Previous attempts intended to address the deterioration by repainting the lacunae and fastening a rigid metal crosspiece to the back. That intervention caused further damage by blocking the natural expansion and contraction of the wood and compressing the original paint on the surface. By the time the painting reached the current conservation team, there was widespread flaking across the paint surface and further losses of color.

Restoration began last year with removing the metal crosspiece and adding a system of three crosspieces with resilient joints that can withstand and support the natural shifts in the wood. This also brought the panel back to its correct and natural curvature. Conservators were then able to proceed with securing the paint surface.

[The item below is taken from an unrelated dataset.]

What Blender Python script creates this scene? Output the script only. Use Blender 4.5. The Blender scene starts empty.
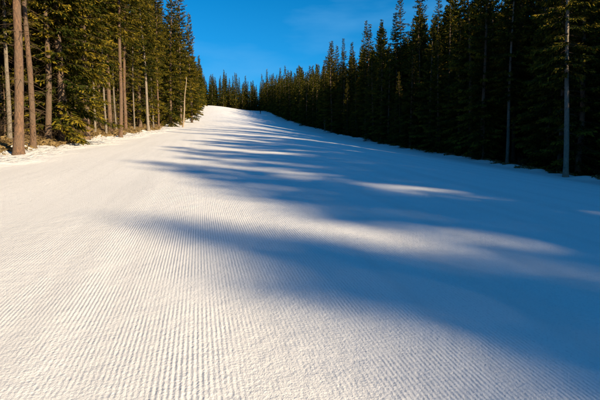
import bpy, math, random
import numpy as np
from mathutils import Vector, Matrix

YAW = math.radians(13.0)          # ski run heads 13 deg left of camera axis
CY, SY = math.cos(YAW), math.sin(YAW)
def to_world(t, s):
    return (t*CY - s*SY, t*SY + s*CY)

scene = bpy.context.scene
scene.view_settings.view_transform = 'Standard'
scene.view_settings.look = 'None'
scene.view_settings.exposure = 0
coll = scene.collection

# ------------------------------------------------------------------ terrain
def sstep(a, b, x):
    k = np.clip((x-a)/(b-a), 0, 1)
    return k*k*(3-2*k)
S_CREST = 245.0
def edge_left(s):
    return np.interp(s, [-100, 20, 77, 120, 245], [-8.5, -8.5, -5.5, -3.5, 2.0]) + 0.7*np.sin(s*0.13+1)*sstep(25, 60, s)
def edge_right(s):
    return np.interp(s, [-100, 25, 70, 140, 245], [27.0, 27.0, 30, 34, 37]) + 0.6*np.sin(s*0.17)
def rough_mask(t, s):
    el = edge_left(s)
    return sstep(el+3.2, el+1.6, t + .35*np.sin(s*.6) + .2*np.sin(s*1.7+1))*(1-sstep(60, 110, s))
def height(t, s):
    t = np.asarray(t, float); s = np.asarray(s, float)
    sc = np.clip(s, 0, S_CREST)
    z = 0.105*sc + 0.00019*sc**2
    z = z + 0.105*np.minimum(s, 0)
    ds = np.maximum(s-S_CREST, 0)
    z = z + 0.02*ds + 0.178*18*(1-np.exp(-ds/18))
    # fall-away to the right, gentle crown
    z = z - 2.1*sstep(6, 31, t)
    el = edge_left(s); er = edge_right(s)
    dl = np.maximum(el - t, 0); dr = np.maximum(t - er, 0)
    z = z + 0.55*sstep(el+1.5, el-2.5, t)*(1-sstep(35, 75, s))
    z = z + 0.03*np.minimum(dl, 60) + 0.02*np.minimum(dr, 60)
    fl = np.clip(np.maximum(dl, dr)/2.0, 0, 1)
    z = z + fl*(0.10*np.sin(t*1.1+s*0.5)*np.sin(s*0.9-t*0.3) + 0.06*np.sin(t*2.3-s*1.7))
    # ploughed-up lip along both edges
    wob = 0.35*np.sin(s*0.41)+0.2*np.sin(s*1.17+2)
    z = z + np.exp(-((t-el-0.2-wob)/0.45)**2)*0.17*np.clip(0.5+0.5*np.sin(s*1.3)*np.sin(s*3.1+t)+.4*np.sin(s*5.7+t*4), 0, 2)
    z = z + np.exp(-((t-er-0.2-wob)/0.9)**2)*0.28*np.clip(0.7+0.5*np.sin(s*.7)*np.sin(s*1.9+t), 0, 2)
    rm = rough_mask(t, s)
    z = z + rm*(.03*np.sin(t*3.1+s*1.3)*np.sin(s*2.1-t) + .025*np.sin(t*6.3-s*4.1+np.sin(s*2))*np.sin(s*5.3+t*2.2) + .03)
    # groomer pass seams
    on = (1-fl)*(1-rm)
    for c, a in ((-1.05, .008), (3.9, .010), (8.8, .014), (13.7, .014), (18.6, .014)):
        cc = c + 0.12*np.sin(s*0.11+c)
        mod = .5+.5*np.sin(s*.37+c)*np.sin(s*.9+c*2)
        z = z + on*a*mod*np.exp(-((t-cc)/0.10)**2)
        z = z - on*a*0.5*mod*np.exp(-((t-cc-0.28)/0.16)**2)
    z = z + on*0.03*np.sin(t*0.55+s*0.05)*np.sin(s*0.21)
    z = z + on*0.010*np.sin(t*1.9+s*0.31)*np.sin(s*0.83+t*0.4)
    return z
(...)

For cleaning, minimum intervention was applied because the damages suffered by the original paint were such that there was no guarantee of a perfect retrieval of the image. The goal of surface cleaning was to improve the entire image. The lacunae were filled and the areas that had been repainted in the past and altered over the years were color-balanced to match the level of legibility that had been achieved.

While some restorations focus on revealing or detecting “hidden” aspects of the artwork, this project was aimed at achieving the best outcomes possible so the painting may be studied and appreciated further.